À Paris, devant le Ministère du Travail, une cinquantaine de manifestants bravent un temps maussade à coups de slogans: «Madame la Ministre, notre avenir est sinistre», ou: «L’État aveugle, sourd et muet.» Dans la petite foule, on retrouve des visages familiers. Ce n’est pas étonnant, puisque la situation des intermittents de l’emploi n’a pas changé depuis presque un an. Inlassablement, ils alertent sur la «mort sociale programmée» des extras et contrats courts.
Xavier Chergui est maître d’hôtel.
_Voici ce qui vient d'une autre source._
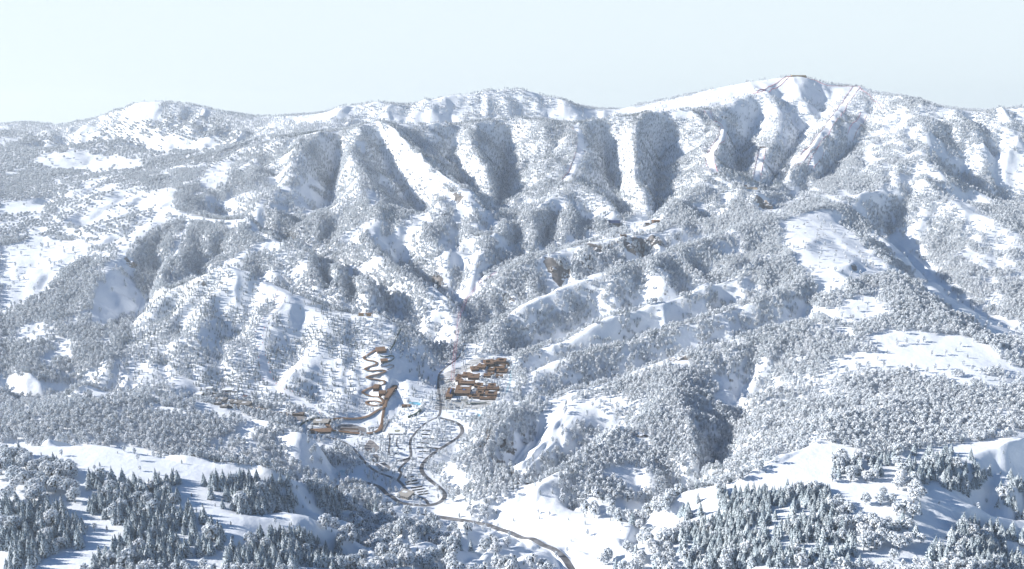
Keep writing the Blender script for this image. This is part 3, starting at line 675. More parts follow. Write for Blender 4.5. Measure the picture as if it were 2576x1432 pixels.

Il s’estime presque privilégié puisque, après avoir travaillé en été, il a «un peu rechargé ses droits». Ce qui ne lui fait pas oublier un passage à vide en mars 2020: «J'étais au RSA.»
«Aujourd’hui, on dénonce les mesures annoncés par Élisabeth Borne [pour soutenir les permittents, ndlr]: un plafond de 900 euros sous condition de 138 jours de travail en 2019. Elle parle d’équité, mais je ne suis pas un chômeur, je suis un bosseur», clame Xavier Chergui.
Ce maître d’hôtel ne voit guère de différence entre le RSA de 875 euros –«pour la famille de quatre personnes»– qu’il percevait et les 900 euros promis par le ministère.
«J’ai appris dernièrement qu’il y a eu trois suicides parmi les extras de l’événementiel. Et s’il y a un troisième confinement, comment faire?» déplore Xavier.
Le tourisme d’affaires au ralenti, les fêtes privées interdites, les cérémonies en petit comité… depuis le début de la pandémie, les maîtres d’hôtel et les cuisiniers employés en CDD d’usage (le contrat des extras) encaissent coup dur sur coup dur. Ils ont plongé, en quelques mois, dans la précarité.
Les inégalités se creusent
Au côté des manifestants, Mathilde Panot, députée La France insoumise du Val-de-Marne, appelle à «ne pas baisser les bras» et à continuer, parce que «le gouvernement est en train de préparer de nouveaux mauvais coups».
«Jusqu’à quand va-t-on accepter que les gens vivent avec 400-500 euros? La délégation va dire [à la ministre, ndlr] que nous ne voulons pas des miettes, nous voulons des droits, pour que tout le monde puisse vivre dignement. Je vous garantis qu’il y a largement assez de richesses dans le pays pour l’assurer», déclare la députée.
En novembre dernier, Véronique Fayet, présidente du Secours catholique, a déclaré: «La France franchira la barre des dix millions de pauvres en 2020.» Autre chiffre alarmant, la Caisse nationale d'allocations familiales a annoncé début décembre: «La barre des 2 millions de bénéficiaires du RSA aurait été franchie.»
En revanche, le nombre des Français ultra-riches a augmenté de 11% entre 2018 et 2019, alors que la moyenne européenne est de 8,7 %. Ce qui place le pays à la cinquième place du palmarès mondial.
La rencontre au ministère sans résultat tangible
Il ne cache pas son amertume devant le refus du ministère de suivre une proposition formulée en novembre dernier dans les rangs de la majorité. Le député Jean François Mbaye (LREM) avait fait une proposition de loi plus en ligne avec les vœux de la Coordination: sur la base des deux dernières années, «aligner» les intermittents de l’emploi sur les salariés permanents pour leur assurer 84% des revenus.
«Cette proposition de loi est torpillée et enterrée, puisque le ministère a déclaré qu’“elle n’était pas à l’ordre du jour”. Elle ne peut même pas être discutée, parce que le gouvernement risquerait d’émettre un avis défavorable sur une proposition d’un membre de sa majorité», souligne Samuel Churin.
Néanmoins, le membre de la Coordination compte «essayer de la faire proposer à travers les députés d’opposition», s’attendant quand même à essuyer un refus.
Il dénonce également l’approche adoptée par le gouvernement «de prendre comme référence des revenus l’année 2019, plombée» par le mouvement des Gilets jaunes et les grèves. «Ils devraient prendre une années 2018, une année de croisière normale. Et non l’année où la fréquentation touristique a fortement diminué, devant les images des Champs-Élysées qui brûlent», conclut Samuel Churin.